The farm made me, and still makes me, better.

See, this week I took Obi-3 out to our local farmland near the river.  We picked strawberries - me putting them neatly into long, flat bins, and him popping ripe, juicy berries into his mouth.  As I bent over rows on the first day of summer, soaking in sunshine and tasting delicious candy-from-the-vine, I thought about how I could really just live out there.  I wondered why, in spite of the fact that I truly do love my urban home and neighbors, the farm makes me better - a happier, more laid-back, gentler and yet more productive person.  On the farm, I find myself surrounded by sweet voices of strangers and friends, varying generations, and far less priority on a clock.  Time on the farm brings back the familiar, comforting smell of dirt mixed with sunscreen and bug spray and wind.  And while it's a different river, crossing the towering bridge to our nearby farms takes me back to the countless trips over the river and down the road to Mamie & Bampa's house.

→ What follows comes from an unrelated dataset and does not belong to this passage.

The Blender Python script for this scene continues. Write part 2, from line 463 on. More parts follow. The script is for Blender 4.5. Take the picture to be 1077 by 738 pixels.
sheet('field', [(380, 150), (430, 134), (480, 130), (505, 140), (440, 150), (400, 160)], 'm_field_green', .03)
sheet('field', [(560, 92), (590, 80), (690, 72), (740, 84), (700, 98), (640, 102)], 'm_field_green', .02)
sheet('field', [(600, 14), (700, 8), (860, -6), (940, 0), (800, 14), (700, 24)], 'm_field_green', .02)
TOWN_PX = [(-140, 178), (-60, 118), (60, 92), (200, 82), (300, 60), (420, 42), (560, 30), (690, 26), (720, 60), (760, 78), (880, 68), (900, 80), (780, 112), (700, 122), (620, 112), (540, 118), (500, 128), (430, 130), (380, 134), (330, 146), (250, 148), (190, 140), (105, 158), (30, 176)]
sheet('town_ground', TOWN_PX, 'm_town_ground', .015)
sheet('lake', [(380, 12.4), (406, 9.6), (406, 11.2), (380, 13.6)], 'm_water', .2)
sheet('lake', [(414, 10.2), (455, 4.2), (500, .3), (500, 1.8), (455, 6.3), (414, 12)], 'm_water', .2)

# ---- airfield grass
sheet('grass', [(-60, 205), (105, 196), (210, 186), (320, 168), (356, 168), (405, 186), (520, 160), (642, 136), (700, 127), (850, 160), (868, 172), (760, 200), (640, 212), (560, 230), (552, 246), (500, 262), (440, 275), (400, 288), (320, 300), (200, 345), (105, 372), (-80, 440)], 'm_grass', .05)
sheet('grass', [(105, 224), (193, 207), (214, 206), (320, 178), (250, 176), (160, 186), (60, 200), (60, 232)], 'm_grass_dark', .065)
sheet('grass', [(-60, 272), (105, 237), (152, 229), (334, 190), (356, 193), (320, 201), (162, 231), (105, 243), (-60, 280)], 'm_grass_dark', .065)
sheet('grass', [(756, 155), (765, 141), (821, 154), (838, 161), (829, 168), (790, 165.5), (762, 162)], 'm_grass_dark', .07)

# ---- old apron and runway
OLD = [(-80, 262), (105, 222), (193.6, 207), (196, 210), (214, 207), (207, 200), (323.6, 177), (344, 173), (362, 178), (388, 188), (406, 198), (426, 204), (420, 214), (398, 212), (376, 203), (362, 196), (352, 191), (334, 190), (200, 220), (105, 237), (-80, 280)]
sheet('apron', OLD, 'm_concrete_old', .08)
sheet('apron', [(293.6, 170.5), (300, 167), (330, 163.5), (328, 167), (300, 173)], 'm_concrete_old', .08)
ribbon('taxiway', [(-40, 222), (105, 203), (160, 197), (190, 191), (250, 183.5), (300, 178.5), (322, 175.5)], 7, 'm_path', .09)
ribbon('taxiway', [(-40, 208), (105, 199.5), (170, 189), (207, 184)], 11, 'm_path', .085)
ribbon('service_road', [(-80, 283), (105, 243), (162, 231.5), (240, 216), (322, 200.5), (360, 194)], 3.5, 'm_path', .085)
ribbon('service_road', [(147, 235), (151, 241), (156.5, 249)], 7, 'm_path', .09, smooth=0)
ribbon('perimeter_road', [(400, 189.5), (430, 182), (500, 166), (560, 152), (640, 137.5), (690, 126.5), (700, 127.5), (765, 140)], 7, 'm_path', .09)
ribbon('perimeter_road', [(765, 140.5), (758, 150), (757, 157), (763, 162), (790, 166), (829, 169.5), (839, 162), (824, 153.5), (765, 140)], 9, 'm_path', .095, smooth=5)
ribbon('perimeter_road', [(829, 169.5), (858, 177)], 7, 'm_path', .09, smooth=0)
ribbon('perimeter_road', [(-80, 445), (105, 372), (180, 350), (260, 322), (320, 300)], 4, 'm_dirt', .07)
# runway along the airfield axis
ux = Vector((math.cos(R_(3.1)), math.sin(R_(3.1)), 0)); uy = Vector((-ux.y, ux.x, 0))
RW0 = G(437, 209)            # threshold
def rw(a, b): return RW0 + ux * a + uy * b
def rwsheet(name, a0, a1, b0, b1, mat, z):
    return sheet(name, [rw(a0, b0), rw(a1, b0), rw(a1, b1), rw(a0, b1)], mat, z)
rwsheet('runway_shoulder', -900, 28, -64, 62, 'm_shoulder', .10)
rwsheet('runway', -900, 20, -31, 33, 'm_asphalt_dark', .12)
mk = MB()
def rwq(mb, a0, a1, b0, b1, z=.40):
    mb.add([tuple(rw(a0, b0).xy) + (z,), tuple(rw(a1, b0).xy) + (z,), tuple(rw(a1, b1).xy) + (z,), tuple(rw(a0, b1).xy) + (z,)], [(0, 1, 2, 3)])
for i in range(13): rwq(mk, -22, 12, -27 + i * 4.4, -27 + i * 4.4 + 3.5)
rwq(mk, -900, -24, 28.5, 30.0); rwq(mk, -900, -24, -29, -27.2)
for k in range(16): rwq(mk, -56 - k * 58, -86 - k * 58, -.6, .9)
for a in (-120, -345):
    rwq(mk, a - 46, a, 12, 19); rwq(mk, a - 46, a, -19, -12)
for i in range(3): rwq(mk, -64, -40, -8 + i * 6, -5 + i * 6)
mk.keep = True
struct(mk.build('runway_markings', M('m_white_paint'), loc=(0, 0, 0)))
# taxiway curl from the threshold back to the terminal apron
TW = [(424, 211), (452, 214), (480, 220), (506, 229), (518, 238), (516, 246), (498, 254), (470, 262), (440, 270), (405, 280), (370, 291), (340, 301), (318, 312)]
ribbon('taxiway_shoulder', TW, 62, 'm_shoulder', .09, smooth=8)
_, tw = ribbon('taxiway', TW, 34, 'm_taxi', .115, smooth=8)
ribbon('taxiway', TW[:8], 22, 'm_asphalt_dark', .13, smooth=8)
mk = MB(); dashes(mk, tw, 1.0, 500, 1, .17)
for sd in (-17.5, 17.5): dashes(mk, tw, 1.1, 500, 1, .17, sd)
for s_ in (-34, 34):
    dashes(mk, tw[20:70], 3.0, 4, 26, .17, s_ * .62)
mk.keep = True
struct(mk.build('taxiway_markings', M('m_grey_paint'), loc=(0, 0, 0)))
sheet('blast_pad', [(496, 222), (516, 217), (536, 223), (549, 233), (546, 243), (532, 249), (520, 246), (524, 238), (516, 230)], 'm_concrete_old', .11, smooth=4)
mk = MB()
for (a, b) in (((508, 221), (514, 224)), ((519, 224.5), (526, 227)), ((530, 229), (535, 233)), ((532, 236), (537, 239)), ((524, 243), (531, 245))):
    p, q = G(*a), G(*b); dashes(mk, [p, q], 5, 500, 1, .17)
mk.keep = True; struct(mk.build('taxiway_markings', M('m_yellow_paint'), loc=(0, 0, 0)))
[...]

I think there's something healing about returning to those simple, agricultural bits of my heritage, which, like the banks of the Missouri River, have widened in recent years.  I'm no longer just a mid-western, ballerina, from a big-loud-family-with-deep-roots girl.  I may still be all of those things, but I'm also an urban mama, living in a mecca of liberal (er, uh, "progressive") politics, and raising Irish dancing, baseball-throwing, homeschooling gardeners of my own.  Diverse neighbors and friends make up the fabric of our social circle, and a complex, growing web of boisterous family gatherings beg our patience and participation.  Lately, I've been homesick for the familiar tenets of my childhood, including the farm and that big family I didn't think I'd miss so acutely.  Yet taking my boys out to the farm reminds me that we can grow where we're planted.  And that reality check, along with the sweetness of an early summer strawberry, makes me better.

3 comments:

The Hills Cabin said...

Love this ... Memories! :-)

The Hills Cabin said...

Ah yes ... Love the memories ... I have been taken back this morning. Thanks "tookie"

PJ said...

Beautiful, Calyn. And you know, I think that one reason I feel so happy and at peace here in Greece is that it is rural and takes me back to my roots. I have my big garden, ride down the hill everyday to take a swim in the Mediterranean, and have a big extended family in the neighborhood. You put it very well...thank you!